List all lines of the data containing the word "script".

--- start ---

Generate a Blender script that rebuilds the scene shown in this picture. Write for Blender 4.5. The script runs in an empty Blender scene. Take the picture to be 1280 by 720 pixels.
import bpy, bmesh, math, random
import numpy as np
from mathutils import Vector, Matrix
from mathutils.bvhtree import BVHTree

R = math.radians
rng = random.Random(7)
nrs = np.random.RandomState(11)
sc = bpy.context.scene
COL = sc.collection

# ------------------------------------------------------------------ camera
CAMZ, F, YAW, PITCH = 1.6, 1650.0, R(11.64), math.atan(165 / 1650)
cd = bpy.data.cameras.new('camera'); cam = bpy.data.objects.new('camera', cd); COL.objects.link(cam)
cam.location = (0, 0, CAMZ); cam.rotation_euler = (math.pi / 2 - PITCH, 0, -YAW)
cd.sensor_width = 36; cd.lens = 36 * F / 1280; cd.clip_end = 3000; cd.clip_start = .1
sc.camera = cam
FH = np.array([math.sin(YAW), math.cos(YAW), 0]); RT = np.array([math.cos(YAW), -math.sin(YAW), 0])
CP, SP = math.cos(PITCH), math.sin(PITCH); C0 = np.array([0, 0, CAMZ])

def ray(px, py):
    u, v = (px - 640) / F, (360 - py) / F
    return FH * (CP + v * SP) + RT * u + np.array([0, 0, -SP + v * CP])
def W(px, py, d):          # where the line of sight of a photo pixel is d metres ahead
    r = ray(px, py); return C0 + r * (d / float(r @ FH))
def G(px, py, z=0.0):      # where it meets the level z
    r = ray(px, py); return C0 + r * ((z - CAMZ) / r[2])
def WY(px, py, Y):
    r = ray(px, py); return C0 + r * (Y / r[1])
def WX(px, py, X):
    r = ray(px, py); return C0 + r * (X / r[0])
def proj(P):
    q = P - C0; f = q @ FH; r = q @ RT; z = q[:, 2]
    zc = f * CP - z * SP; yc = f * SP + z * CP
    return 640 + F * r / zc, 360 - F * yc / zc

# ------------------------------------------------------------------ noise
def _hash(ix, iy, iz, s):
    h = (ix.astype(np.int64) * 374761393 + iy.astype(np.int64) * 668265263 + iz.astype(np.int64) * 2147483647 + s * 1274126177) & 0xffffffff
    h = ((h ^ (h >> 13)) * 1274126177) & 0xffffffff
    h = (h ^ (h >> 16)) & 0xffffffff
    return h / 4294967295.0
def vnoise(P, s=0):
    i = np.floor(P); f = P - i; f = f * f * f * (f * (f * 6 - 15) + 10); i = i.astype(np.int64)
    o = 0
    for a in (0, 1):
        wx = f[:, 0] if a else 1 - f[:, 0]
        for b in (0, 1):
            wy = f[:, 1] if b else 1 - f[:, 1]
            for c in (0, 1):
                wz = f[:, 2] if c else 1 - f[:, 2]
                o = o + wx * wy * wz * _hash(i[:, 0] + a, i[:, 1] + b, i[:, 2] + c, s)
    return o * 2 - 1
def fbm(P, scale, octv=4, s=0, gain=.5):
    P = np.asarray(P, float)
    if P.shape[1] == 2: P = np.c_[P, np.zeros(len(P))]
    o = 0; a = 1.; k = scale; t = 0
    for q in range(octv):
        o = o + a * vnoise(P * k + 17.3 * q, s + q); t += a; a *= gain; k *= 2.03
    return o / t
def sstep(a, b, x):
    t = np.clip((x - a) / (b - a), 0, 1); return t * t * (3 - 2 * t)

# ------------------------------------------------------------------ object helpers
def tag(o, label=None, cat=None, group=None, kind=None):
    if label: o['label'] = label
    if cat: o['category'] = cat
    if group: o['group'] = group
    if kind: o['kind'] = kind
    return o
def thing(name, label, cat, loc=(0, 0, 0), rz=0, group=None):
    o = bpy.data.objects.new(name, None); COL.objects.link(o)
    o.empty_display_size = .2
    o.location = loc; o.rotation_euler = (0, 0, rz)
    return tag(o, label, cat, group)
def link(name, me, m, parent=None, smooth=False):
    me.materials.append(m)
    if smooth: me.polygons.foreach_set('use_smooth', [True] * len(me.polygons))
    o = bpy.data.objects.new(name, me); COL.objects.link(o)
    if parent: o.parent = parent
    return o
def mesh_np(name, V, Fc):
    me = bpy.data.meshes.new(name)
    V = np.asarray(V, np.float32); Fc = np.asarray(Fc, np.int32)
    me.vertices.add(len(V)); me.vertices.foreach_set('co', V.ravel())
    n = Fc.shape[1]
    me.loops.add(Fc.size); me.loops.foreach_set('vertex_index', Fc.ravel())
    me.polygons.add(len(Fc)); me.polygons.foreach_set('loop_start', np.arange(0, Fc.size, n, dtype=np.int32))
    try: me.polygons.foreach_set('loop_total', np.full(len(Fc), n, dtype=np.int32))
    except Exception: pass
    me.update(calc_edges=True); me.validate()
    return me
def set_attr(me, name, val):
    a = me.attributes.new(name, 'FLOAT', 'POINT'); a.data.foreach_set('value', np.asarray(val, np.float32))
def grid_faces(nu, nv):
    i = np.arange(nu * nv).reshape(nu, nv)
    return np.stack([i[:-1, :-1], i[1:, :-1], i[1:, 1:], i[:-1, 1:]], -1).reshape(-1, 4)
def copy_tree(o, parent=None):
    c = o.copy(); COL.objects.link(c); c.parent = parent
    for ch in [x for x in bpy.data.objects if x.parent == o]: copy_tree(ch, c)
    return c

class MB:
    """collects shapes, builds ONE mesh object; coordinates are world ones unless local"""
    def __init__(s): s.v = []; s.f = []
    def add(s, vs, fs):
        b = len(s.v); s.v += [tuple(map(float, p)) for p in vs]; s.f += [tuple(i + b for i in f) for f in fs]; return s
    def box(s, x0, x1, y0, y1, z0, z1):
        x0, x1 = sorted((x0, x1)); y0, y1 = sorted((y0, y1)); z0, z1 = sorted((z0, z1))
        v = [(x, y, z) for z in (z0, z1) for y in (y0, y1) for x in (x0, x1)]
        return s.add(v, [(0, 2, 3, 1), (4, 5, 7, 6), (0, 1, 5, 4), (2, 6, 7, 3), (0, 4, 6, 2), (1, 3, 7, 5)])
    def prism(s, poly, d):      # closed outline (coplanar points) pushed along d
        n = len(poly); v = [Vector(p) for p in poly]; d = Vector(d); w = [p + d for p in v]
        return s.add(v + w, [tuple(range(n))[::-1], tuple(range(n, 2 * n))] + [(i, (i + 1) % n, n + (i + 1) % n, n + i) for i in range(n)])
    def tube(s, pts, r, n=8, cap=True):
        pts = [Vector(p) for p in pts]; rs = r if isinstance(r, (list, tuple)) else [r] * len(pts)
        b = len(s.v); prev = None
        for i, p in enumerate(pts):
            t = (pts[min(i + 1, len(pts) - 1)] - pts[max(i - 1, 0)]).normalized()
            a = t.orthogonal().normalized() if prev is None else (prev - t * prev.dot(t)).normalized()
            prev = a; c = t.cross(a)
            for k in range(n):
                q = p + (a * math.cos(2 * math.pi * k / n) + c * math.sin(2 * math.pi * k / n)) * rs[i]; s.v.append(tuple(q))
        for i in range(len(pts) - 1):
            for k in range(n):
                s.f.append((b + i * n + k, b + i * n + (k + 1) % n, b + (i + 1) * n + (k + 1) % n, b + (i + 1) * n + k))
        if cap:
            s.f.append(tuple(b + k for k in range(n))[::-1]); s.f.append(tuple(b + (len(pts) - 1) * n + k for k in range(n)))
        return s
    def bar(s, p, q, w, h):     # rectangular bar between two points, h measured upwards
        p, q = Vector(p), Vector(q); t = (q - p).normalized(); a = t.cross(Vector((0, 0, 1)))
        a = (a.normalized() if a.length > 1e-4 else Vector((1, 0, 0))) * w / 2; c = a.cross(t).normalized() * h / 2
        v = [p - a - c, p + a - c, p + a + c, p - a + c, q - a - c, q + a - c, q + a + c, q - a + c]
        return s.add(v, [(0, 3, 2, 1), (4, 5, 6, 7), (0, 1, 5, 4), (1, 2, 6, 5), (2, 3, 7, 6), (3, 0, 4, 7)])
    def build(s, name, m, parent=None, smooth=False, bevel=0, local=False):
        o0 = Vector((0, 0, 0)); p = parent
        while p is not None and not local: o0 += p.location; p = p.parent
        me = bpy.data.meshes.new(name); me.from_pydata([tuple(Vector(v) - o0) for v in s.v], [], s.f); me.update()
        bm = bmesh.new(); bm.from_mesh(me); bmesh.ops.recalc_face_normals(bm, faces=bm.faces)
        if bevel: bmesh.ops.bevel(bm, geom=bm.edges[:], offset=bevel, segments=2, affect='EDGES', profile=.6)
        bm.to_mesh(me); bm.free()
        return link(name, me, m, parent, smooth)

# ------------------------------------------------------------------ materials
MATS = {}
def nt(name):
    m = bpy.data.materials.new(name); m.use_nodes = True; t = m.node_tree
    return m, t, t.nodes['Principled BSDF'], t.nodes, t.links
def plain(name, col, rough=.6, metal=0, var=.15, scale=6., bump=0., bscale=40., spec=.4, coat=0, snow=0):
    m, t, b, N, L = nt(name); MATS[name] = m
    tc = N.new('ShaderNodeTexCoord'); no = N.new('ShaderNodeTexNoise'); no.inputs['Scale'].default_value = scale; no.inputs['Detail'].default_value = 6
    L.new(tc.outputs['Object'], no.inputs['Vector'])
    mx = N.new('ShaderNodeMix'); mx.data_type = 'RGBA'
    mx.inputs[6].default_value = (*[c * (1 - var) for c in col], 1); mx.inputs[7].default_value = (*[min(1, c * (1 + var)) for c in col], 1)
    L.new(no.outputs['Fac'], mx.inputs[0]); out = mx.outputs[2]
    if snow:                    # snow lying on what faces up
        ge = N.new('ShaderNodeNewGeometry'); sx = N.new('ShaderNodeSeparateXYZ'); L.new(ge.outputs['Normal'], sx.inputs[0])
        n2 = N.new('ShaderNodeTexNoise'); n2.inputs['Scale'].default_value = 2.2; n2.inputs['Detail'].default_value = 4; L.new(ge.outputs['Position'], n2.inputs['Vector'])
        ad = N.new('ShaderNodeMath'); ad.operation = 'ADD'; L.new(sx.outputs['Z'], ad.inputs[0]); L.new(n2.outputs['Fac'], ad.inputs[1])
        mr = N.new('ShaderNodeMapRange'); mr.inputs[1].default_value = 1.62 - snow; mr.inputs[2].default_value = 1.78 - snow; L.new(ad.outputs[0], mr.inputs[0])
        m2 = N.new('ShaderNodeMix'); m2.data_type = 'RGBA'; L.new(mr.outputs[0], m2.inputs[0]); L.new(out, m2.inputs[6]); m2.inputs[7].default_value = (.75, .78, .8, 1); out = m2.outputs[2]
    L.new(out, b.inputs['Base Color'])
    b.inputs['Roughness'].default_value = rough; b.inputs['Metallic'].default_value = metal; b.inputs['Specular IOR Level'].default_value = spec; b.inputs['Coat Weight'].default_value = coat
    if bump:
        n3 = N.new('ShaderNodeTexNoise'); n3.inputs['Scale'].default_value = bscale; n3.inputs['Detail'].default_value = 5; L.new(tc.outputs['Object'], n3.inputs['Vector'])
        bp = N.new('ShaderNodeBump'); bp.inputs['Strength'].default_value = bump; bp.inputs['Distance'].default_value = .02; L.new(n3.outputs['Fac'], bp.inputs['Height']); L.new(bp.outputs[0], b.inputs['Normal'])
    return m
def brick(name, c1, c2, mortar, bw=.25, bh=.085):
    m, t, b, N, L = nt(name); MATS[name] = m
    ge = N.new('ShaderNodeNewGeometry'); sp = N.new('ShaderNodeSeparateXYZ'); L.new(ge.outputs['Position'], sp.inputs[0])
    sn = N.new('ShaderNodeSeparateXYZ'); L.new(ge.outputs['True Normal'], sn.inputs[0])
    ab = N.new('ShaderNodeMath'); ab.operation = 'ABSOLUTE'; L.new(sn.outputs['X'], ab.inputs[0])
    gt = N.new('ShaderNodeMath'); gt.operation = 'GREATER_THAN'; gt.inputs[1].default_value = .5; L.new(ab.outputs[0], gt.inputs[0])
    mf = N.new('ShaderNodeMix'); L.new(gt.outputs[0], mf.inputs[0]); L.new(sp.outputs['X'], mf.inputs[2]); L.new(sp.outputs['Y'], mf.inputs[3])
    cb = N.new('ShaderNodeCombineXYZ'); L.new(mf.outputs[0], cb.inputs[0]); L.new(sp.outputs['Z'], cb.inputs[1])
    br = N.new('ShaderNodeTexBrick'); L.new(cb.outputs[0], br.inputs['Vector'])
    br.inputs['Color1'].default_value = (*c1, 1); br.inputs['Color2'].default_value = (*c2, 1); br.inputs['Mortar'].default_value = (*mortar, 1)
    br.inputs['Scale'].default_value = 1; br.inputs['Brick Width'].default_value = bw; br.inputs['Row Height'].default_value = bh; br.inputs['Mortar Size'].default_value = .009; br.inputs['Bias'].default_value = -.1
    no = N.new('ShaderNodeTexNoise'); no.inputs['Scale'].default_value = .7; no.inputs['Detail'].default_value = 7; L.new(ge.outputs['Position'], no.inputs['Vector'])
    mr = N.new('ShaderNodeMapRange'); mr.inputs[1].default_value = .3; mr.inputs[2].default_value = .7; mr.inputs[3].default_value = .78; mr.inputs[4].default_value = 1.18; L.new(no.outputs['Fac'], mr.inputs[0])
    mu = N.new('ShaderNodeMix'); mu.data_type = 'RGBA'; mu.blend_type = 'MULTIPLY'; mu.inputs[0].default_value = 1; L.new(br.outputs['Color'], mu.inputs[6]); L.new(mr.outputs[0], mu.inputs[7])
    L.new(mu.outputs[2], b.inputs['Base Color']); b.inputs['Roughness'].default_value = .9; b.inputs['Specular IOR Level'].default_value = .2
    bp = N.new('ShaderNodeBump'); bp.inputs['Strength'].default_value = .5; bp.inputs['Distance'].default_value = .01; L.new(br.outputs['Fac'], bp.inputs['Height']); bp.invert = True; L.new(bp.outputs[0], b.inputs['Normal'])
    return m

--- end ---
--- start ---

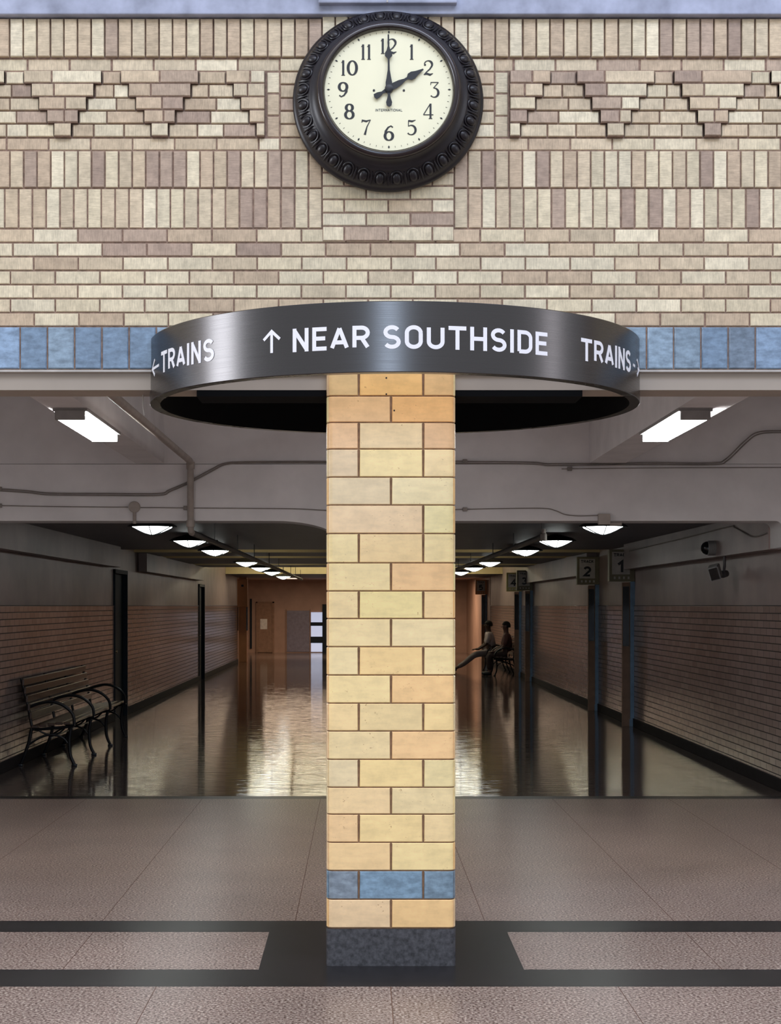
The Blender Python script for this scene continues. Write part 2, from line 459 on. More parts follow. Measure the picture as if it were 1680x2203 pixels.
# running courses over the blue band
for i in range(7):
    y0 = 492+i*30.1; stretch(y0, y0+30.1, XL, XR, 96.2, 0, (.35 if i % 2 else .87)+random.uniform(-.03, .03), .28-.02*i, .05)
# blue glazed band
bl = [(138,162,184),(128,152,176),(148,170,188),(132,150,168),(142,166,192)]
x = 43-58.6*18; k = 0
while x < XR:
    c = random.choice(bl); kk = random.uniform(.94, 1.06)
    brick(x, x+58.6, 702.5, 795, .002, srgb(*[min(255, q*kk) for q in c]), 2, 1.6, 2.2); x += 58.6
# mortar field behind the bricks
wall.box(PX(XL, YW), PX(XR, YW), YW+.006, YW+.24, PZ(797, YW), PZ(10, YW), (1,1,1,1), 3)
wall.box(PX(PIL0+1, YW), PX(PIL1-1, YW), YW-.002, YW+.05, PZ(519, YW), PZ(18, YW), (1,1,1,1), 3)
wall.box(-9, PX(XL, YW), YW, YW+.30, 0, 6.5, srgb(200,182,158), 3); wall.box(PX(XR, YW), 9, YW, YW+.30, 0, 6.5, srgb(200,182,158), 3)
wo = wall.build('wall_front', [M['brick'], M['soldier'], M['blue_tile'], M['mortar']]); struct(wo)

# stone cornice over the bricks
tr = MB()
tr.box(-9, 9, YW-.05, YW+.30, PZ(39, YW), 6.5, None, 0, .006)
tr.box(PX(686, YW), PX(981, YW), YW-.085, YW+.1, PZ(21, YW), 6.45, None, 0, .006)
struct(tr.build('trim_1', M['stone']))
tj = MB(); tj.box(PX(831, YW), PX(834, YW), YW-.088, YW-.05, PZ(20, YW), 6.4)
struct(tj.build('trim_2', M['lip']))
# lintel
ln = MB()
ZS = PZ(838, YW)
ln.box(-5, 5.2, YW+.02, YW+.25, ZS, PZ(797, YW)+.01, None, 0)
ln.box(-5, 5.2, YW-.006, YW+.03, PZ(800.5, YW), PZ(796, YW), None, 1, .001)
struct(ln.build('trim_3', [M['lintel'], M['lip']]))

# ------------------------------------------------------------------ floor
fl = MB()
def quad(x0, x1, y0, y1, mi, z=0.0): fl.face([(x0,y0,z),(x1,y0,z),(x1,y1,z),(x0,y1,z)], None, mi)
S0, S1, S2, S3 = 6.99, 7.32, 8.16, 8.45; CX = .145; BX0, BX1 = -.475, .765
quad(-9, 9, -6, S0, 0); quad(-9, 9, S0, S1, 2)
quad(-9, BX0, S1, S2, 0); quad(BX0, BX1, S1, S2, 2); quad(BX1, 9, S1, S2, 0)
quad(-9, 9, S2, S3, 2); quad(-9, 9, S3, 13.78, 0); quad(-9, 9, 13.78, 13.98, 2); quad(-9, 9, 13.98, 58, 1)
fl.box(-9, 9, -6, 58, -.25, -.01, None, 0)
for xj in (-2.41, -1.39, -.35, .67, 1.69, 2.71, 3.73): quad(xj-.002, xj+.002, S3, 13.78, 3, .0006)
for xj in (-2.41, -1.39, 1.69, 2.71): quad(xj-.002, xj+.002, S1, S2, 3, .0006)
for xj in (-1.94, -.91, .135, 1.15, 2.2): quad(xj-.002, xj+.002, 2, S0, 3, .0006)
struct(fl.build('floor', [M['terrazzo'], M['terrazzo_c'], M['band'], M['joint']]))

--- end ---

Exercise response
Generate a Blender script that rebuilds the scene shown in this picture. Write for Blender 4.5. The script runs in an empty Blender scene. Take the picture to be 1280 by 720 pixels.
The Blender Python script for this scene continues. Write part 2, from line 459 on. More parts follow. Measure the picture as if it were 1680x2203 pixels.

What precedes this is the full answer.